Development and Validation of an Integrated EV Charging Station with Fuzzy Logic Controlled Grid-Interfacing Inverter for Residential Applications
Nambaru Pavan Kumar1, CH. Vishnu Chakravarthy2
1M.Tech(PSA), EEE, Sanketika vidya parishad engineering college., India
2Assistant Professor, EEE, Sanketika vidya parishad engineering college., India
E-mail: 1pavankumarnambaru65@gmail.com, 2vishnu.chakravarti@gmail.com
ABSTRACT:
This work proposes a new fuzzy logic controller-based grid-connected modular inverter for a residential integrated bidirectional charging station. By boosting the grid's stability and offering buffering services, the technology is intended to sustain the electrical grid. The proposed arrangement consists of a modular, bidirectional inverter with EV charging capabilities.
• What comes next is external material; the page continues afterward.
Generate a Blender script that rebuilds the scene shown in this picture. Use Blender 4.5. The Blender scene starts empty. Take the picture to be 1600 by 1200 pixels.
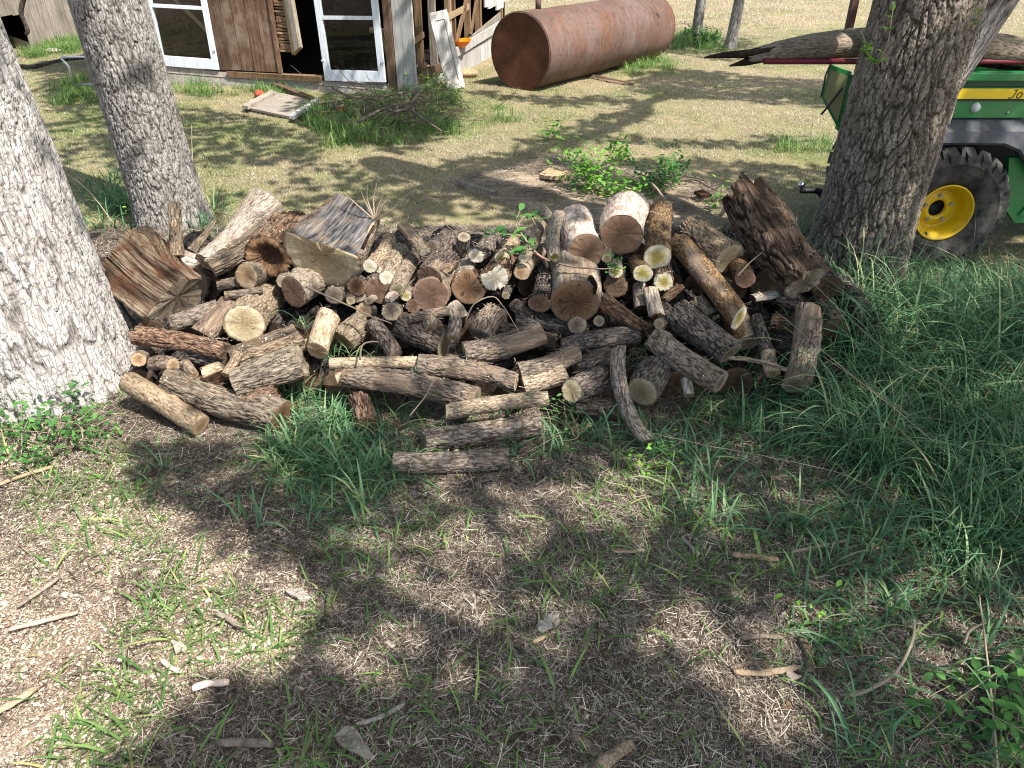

The system can operate in multiple modes, including EV battery charging and discharging, grid energy storage during low-demand times, and grid energy delivery during high-demand times. The development of a low-level control approach to regulate power flow between the EV battery, household load, and the grid is based on the droop control technique and feedforward decoupling, enhanced by fuzzy logic. The performance of the proposed system is assessed using MATLAB/Simulink software simulation experiments. The outcomes demonstrate how effectively the system integrates renewable energy sources and sustains the grid during periods of high demand. Increased reliability is also achieved through its backup power supply function during blackouts. An 87% charging efficiency with a 35% SoC and 6.3 kW of grid power is confirmed by an experimental validation conducted in a lab setting. With a 55% SoC, returning power to the grid produces an 8.6 kW AC output and an 8.77 kW battery input, resulting in a V2G efficiency of about 94%. The integration of fuzzy logic control enhances the system's performance, making it a promising solution for intelligent and sustainable energy systems.